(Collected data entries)
▼▼▼

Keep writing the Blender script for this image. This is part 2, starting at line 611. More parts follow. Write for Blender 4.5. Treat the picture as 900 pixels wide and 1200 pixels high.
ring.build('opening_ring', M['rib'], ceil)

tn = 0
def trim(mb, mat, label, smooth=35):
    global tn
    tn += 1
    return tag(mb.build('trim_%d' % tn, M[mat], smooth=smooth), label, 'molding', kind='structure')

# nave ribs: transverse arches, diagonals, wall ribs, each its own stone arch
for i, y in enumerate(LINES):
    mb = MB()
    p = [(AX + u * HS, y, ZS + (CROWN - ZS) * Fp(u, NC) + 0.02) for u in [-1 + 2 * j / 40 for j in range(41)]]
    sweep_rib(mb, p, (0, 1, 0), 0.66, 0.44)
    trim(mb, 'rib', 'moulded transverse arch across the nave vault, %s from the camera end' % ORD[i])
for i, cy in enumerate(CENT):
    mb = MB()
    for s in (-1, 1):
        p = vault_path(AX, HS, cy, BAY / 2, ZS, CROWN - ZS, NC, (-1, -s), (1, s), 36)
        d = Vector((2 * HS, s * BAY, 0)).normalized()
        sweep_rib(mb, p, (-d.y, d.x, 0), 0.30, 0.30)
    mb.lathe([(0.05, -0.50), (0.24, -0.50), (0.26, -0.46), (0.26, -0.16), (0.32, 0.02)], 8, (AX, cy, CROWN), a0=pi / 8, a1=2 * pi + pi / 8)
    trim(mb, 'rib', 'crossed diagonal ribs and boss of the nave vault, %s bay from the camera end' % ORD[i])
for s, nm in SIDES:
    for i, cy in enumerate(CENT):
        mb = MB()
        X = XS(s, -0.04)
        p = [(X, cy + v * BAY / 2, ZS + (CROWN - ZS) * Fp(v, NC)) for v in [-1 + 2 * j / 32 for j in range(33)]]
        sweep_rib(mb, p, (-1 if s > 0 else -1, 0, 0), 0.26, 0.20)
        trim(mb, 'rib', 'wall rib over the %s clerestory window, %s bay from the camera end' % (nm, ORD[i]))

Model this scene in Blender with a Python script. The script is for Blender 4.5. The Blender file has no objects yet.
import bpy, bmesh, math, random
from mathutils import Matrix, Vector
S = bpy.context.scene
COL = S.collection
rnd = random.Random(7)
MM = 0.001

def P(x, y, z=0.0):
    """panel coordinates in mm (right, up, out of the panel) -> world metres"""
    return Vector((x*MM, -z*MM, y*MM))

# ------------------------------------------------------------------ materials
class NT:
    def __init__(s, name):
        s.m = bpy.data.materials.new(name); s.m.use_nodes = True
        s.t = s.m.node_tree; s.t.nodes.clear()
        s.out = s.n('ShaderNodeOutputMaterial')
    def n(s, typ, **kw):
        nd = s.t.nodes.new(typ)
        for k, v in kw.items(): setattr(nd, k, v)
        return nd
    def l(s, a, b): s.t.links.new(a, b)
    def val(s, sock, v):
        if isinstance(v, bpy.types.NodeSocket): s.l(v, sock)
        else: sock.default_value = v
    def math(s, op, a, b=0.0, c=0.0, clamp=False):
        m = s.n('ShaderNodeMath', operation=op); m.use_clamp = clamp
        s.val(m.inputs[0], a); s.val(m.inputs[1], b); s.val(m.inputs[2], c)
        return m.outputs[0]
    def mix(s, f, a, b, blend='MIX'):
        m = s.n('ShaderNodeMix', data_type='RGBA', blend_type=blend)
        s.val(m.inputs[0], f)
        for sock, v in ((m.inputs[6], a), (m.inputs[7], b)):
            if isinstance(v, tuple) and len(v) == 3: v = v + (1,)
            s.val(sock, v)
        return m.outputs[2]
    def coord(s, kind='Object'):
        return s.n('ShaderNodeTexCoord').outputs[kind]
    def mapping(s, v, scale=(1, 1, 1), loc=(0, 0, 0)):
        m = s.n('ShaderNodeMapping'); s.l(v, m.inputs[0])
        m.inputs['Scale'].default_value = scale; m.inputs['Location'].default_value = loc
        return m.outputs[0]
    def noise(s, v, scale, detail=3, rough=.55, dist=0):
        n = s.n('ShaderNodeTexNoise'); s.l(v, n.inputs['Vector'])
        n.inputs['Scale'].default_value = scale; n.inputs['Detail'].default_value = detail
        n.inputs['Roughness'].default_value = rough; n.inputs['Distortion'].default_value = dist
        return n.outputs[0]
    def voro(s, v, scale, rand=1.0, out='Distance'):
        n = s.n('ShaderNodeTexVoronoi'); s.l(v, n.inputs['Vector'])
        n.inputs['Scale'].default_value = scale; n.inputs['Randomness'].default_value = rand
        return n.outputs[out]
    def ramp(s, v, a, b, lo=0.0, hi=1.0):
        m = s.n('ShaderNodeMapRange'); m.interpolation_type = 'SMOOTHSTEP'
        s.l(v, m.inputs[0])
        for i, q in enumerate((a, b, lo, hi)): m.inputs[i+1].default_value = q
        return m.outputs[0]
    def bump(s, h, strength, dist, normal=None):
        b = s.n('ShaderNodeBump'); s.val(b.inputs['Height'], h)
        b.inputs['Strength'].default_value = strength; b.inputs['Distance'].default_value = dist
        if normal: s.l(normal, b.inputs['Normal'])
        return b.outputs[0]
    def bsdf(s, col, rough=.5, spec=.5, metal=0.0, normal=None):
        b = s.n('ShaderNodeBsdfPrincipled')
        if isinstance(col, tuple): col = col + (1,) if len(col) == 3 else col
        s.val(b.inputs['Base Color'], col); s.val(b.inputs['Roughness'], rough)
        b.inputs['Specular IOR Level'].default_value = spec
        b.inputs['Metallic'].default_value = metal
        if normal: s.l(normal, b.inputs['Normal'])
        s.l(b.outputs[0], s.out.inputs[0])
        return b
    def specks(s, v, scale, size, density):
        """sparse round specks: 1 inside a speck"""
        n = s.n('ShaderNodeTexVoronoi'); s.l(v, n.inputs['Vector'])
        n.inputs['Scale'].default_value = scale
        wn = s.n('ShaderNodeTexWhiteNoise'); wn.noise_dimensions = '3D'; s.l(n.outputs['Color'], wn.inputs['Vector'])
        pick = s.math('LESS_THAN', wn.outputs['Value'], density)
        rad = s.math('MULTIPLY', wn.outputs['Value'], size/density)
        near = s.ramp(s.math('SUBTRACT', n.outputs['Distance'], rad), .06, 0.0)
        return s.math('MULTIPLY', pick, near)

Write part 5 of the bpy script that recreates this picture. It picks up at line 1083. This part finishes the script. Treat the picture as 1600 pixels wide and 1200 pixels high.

▲▲▲

### Instructions to follow
Take the line that contains "Model this scene", the line that contains "return Vector((x*MM, -z*MM, y*MM))", and all lines between, and give them again exactly; include no other line.

### Solved problem
Model this scene in Blender with a Python script. The script is for Blender 4.5. The Blender file has no objects yet.
import bpy, bmesh, math, random
from mathutils import Matrix, Vector
S = bpy.context.scene
COL = S.collection
rnd = random.Random(7)
MM = 0.001

def P(x, y, z=0.0):
    """panel coordinates in mm (right, up, out of the panel) -> world metres"""
    return Vector((x*MM, -z*MM, y*MM))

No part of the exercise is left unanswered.